LinkedIn: I don’t care about work anniversaries

Grumpiness around the new LinkedIn interface is nothing new – advanced search has received the bulk of the complaints (it’s still there). However, my bugbear is with the notifications which have become crowded with useless information to the detriment of information I care about.

I don’t care about:

  • Whether Joe Bloggs has just celebrated his two year work anniversary. Honestly, I dread that time of year as my inbox fills up with clone messages of ‘Congrats on the anniversary! Hope you’re doing well!’
  • Ditto with birthdays! Who cares? Show me instead your brilliant guide to GDPR!

What I care about:

  • Notifications of when connections I follow have created an article. That’s why I follow them!
  • Activity on posts I’ve shared on my feed or in groups, whether shares, comments, or likes.

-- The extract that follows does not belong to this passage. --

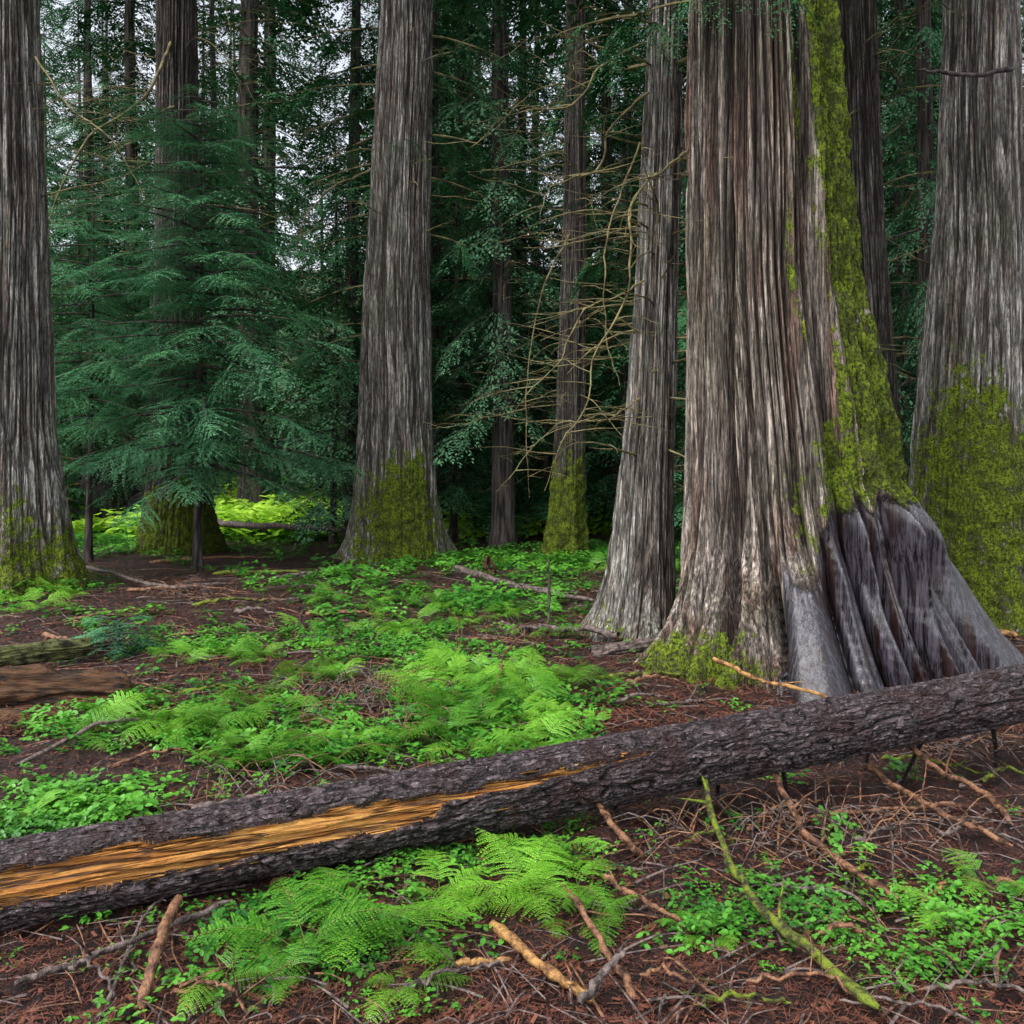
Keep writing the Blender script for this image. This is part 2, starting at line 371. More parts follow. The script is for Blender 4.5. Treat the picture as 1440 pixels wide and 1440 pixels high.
def conifer(seed,H,z0,Lm,nb,rt,sprs,ndead=0,trunkH=True,dl=1.4,pitch=-.12,zd0=1.,power=.75,smax=1.1,cs=.55,lmin=.5):
    r=random.Random(seed);mb=MB()
    if trunkH:
        zz=np.linspace(-.3,H,40); rad=rt*(1-.93*zz.clip(0)/H)+rt*.6*np.exp(-zz.clip(0)/.35)
        pts=np.stack([.05*np.sin(zz*.4+seed),.05*np.cos(zz*.33+seed),zz],1);Vt,Ft=tube(pts,rad,14,.14,seed);mb.add(Vt,Ft,0)
    for i in range(nb):
        u=(i+r.random())/nb; z=z0+(H-z0)*u; L=Lm*((1-u)**power*r.uniform(lmin,1.1))+.25; az=i*2.4+r.uniform(-.5,.5); pi_=pitch*r.uniform(.2,2)+.25*u
        c=np.array([math.cos(az)*math.cos(pi_),math.sin(az)*math.cos(pi_),math.sin(pi_)])
        t=np.linspace(0,1,7)[:,None]; pts=np.array([0,0,z])+c*L*t*.95+np.array([0,0,-1])*(.12*L*t*t)
        Vt,Ft=tube(pts,np.linspace(.010+.008*L,.004,7),4);mb.add(Vt,Ft,0)
        ncl=max(1,int(round(L/cs)))
        for k in range(ncl):
            f=(k+1)/ncl; sz=min(smax,L*.75)*r.uniform(.7,1.15); 
            start=max(0,f*L*.95-sz*.75); pp=np.array([0,0,z])+c*start+np.array([0,0,-.12*L*(start/max(L,.1))**2])
            put(mb,r.choice(sprs),pp,az+(0 if k==ncl-1 else r.choice((-1,1))*r.uniform(.3,.8)),pi_+r.uniform(-.25,.1),r.uniform(-.4,.4),sz/1.2*1.1,1)
    for i in range(ndead):
        z=r.uniform(zd0,z0+ (H-z0)*.35); deadbranch(mb,(0,0,z),r.uniform(0,6.28),dl*r.uniform(.5,1.2),.014,seed*100+i)
    return mb
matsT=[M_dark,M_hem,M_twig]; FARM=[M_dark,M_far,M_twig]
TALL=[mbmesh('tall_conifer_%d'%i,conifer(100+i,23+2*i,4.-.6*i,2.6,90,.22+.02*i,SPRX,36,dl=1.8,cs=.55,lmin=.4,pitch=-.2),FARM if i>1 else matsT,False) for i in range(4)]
UND=[mbmesh('under_conifer_%d'%i,conifer(200+i,9+1.5*i,.9,1.9,74,.09,SPR if i==0 else SPRX,10,dl=1.4,lmin=.35),matsT if i<2 else FARM,False) for i in range(3)]
CROWN=[mbmesh('cedar_crown_%d'%i,conifer(300+i,15,0,3.0,40,.1,SPRX,0,trunkH=False,pitch=-.3),[M_dark,M_hem],False) for i in range(2)]
def empty(name,loc):
    e=bpy.data.objects.new(name,None);sc.collection.objects.link(e);e.location=loc;return e
def tree(name,d,rows,H,mat,crown=0,crown_z=10,limbs=None,dead=0,deadz=(2,8),dl=1.3,**kw):
    ks=sorted(keys(d,rows)); bx=ks[0][1]
    e=empty(name,(bx,d,0))
    trunk('trunk',d,rows,H,mat,parent=e,**kw)
    tx=ks[-1][1]-bx
    if crown is not None: ob('crown',CROWN[crown],e,(tx,0,crown_z),(0,0,random.random()*6),1.0)
    if dead:
        mb=MB();rr=random.Random(int(d*100))
        for i in range(dead):
            z=rr.uniform(*deadz); az=rr.uniform(0,6.28)
            x=np.interp(z,[q[0] for q in ks],[q[1]-bx for q in ks]);rad=np.interp(z,[q[0] for q in ks],[q[2] for q in ks])*.9
            deadbranch(mb,(x+rad*math.cos(az),rad*math.sin(az),z),az,dl*rr.uniform(.3,1.2),.011,i*7+3,0)
        ob('dead_limbs',mbmesh('dead_limbs',mb,[M_twig],False),e)
    if limbs:
        mb=MB();rr=random.Random(int(d*37))
        for (px,py,az,L) in limbs:
            p=P(px,py,d);p=np.array([p[0]-bx,0,p[2]])
            c=np.array([math.cos(az),math.sin(az),-.1])
            t=np.linspace(0,1,7)[:,None];pts=p+c*L*t+np.array([0,0,-.18])*L*t*t;Vt,Ft=tube(pts,np.linspace(.02,.005,7),5);mb.add(Vt,Ft,0)
            for k in range(max(2,int(L/.3))):
                f=(k+.5)/max(2,int(L/.3));pp=p+c*L*f+np.array([0,0,-.18])*L*f*f
                put(mb,rr.choice(SPRC+SPRF[:1]),pp,az+rr.uniform(-.8,.8),-.3+rr.uniform(-.3,.1),rr.uniform(-.5,.5),rr.uniform(.4,.65),1)
        ob('limbs',mbmesh('limbs',mb,[M_twig,M_hem],False),e)
    return e
def mossbase(z0,amt=1.,side=None,w=1.0):
    def f(dth,Z):
        nn=fbm(np.cos(dth)*2.5+3,np.sin(dth)*2.5,Z*.9,3,8)-.5
        v=amt*sstep(z0+.8,z0-.8,Z+1.3*nn)
        if side is not None: v=v*(.4+.6*np.exp(-((dth-side+1.2*nn)/w)**2))
        return v
    return f
tree('cedar_tree',10.2,[(30,-25,50),(400,-40,64),(600,-50,72),(700,-60,85),(780,-75,100),(835,-95,120)],24,M_cedar,0,10,seed=1,amp=.018,mossf=mossbase(.9,.78),dead=6,deadz=(3,6.5))
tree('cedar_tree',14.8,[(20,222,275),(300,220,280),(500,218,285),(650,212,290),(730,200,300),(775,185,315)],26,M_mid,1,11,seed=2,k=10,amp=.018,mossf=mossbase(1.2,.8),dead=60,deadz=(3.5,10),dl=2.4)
tree('cedar_tree',13.8,[(20,537,608),(200,526,606),(400,514,604),(600,505,608),(700,498,615),(760,490,628),(785,478,640)],28,M_cedar,0,10.5,seed=3,k=11,amp=.022,mossf=mossbase(1.5,1.0,.25,.8),
  limbs=[(560,200,-1.2,.7),(600,190,-.3,.9),(545,260,3.5,.9),(600,100,.2,1.0),(540,90,3.2,1.2),(600,330,0,.6),(530,330,3.3,1.2),(520,400,3.0,1.1),(540,150,3.0,1.3),(520,470,3.2,.9),(540,40,3.4,1.4),(605,250,.3,1.1),(605,50,.1,1.2),(525,230,2.9,1.4),(540,120,3.6,1.5),(535,190,2.7,1.5),(525,300,3.0,1.5)],dead=22,deadz=(3,8))
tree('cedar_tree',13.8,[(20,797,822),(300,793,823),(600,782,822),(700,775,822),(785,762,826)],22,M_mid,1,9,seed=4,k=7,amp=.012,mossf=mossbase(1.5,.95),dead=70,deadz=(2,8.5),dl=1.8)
tree('cedar_tree',7.6,[(20,914,958),(200,905,957),(400,895,952),(600,880,948),(700,868,945),(800,855,948),(860,838,950),(900,815,960)],20,M_cedar,0,7.5,seed=5,k=7,amp=.012,mossf=mossbase(.25,.85,-1.2,.9),dead=46,deadz=(1.6,5.2),dl=1.1,
  limbs=[(915,20,3.3,.8),(930,40,-2.2,.7),(950,30,-.6,.7),(905,330,-2.6,.3),(912,90,3.0,.7)])
def heromoss(dth,Z):
    n_=fbm(np.cos(dth)*7,np.sin(dth)*7,Z*.7,3,12)
    s=sstep(.0,.58,dth+1.2*(n_-.5))*sstep(2.1,1.5,dth)*1.1
    low=.85*sstep(.8,.0,Z)*np.exp(-((dth+1.05)/.5)**2)
    mid=.85*sstep(2.4,1.2,Z)*np.exp(-((dth-.05)/.5)**2)*n_*1.5
    return np.maximum(np.maximum(s*(.45+.75*n_),low),mid)
tree('ancient_cedar_tree',6.8,[(30,975,1160),(400,975,1195),(600,975,1240),(700,974,1258),(760,970,1278),(820,960,1316),(870,948,1358),(910,930,1398),(940,915,1432)],30,M_cedar2,1,7.5,seed=6,k=15,amp=.028,nth=1200,nz=760,hero=True,lob=(5,.04),mossf=heromoss,zs=.45,
  limbs=[(1000,-10,-1.9,.5),(1060,-20,-1.4,.6),(990,0,3.3,.5)])
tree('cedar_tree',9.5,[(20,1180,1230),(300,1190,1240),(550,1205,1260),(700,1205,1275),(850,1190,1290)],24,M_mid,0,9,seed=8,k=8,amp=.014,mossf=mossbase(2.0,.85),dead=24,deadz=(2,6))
tree('cedar_tree',8.8,[(20,1333,1425),(300,1322,1430),(500,1302,1435),(600,1292,1440),(700,1283,1447),(800,1272,1455),(870,1255,1475)],28,M_cedar,1,9,seed=9,k=12,amp=.018,mossf=mossbase(2.35,.85,-.4,1.2),dead=10,deadz=(3,6))
# ---------- mid/back conifers ----------
def gzf(x,y): return float(gz(x,y))
midlist=[(185,22,1.0),(300,24,.7),(352,21,1.25),(378,27,1.1),(497,16.5,.75),(612,18,.7),(650,19,.6),(705,15,.7),(735,20,.8),(855,19,.7),(125,25,.8),(20,19,.9),(1265,15,.8),(985,14.5,.7),(1150,14,.7),(1300,12.5,.5)]
for i,(px,d,s) in enumerate(midlist):
    x=(px-720)*d/F
    ob('hemlock_tree',TALL[i%4],None,(x,d,gzf(x,d)-.05),(0,0,random.random()*6.28),(s,s,max(.85,min(1.1,s))))
undl=[(50,17.5,.6),(110,21,.8),(470,16,.7),(535,19,.8),(640,16.5,.75),(690,20,.9),(765,17.5,.75),(880,17,.8),(990,18,.9),(1270,13.5,.65),(1290,17,.9),(590,23,1.),(800,25,1.2),(1010,12.8,.5),(730,24,1.),(850,21,.9),(180,30,1.1),(450,26,1.1),(650,27,1.2),(920,24,1.1),(1230,20,1.),(500,29,1.2),(560,26,1.1),(620,21,.9),(320,30,1.)]
for i,(px,d,s) in enumerate(undl):
    x=(px-720)*d/F
    ob('young_conifer_tree',UND[i%3],None,(x,d,gzf(x,d)-.05),(0,0,random.random()*6.28),s)
far=empty('distant_forest',(0,0,0))
r=random.Random(5)
cnt=0
for i in range(1200):
    d=r.uniform(26,66); a=r.uniform(-.9,.9); x=d*a; y=d
    px=720+F*x/y
    if 385<px<475 and (r.random()<.9 or d<48): continue
    if 60<px<340 and r.random()<.25: continue
    if 240<px<560 and d<42 : continue
    if cnt>170: break
    cnt+=1
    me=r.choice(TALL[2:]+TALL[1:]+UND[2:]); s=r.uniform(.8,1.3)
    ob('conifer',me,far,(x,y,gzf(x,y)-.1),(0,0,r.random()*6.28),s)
hx,hy=g(283,805)
mb=conifer(501,6.5,1.45,2.2,120,.055,SPRF,6,pitch=-.1,power=.5,smax=.75,cs=.42,lmin=.3)
ob('young_hemlock_tree',mbmesh('young_hemlock',mb,[M_dark,M_hem2,M_twig],False),None,(hx,hy,gzf(hx,hy)))
mb=conifer(502,6.,2.1,1.7,70,.05,SPRF,6,pitch=-.1,power=.5,smax=.7,cs=.45,lmin=.3)
ob('young_hemlock_tree',mbmesh('young_hemlock_b',mb,[M_dark,M_hem2,M_twig],False),None,((125-720)*13/F,13,0))
sx_,sy_=g(165,925)
sm_=[spray(80+i,L=1.2,ns=22,ul=.12,uw=.03,step=.07,droop=.3) for i in range(3)]
mb=conifer(503,.36,.05,.13,26,.004,sm_,0,pitch=.05,power=.5)
ob('hemlock_seedling',mbmesh('hemlock_seedling',mb,[M_dark,M_hem2,M_twig],False),None,(sx_,sy_,gzf(sx_,sy_)),s=.8)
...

Now while the second point is still appearing in the notifications tab it’s drowned in all the useless information I don’t care about. If LinkedIn were user-friendly, it would allow you some flexibility to choose the types of notifications you want to receive.

When LinkedIn works, it’s better at engagement (for business purposes) than most networks, but that's always been in spite of itself and not thanks to its brilliant design. 

These latest changes are actively impeding rather than abetting networking. With Facebook muscling in on its turf, it may be time for LinkedIn to start worrying about what its users want, finally.

Conjecture on the odd sidebar: get ready to get mentioned to death as people figure out the only way to spread the word is through mentions. Really really really bad: I have had the new UI for a week. Number of notifications that someone I am connected with or someone I follow has posted: zero. What’s the point of following someone?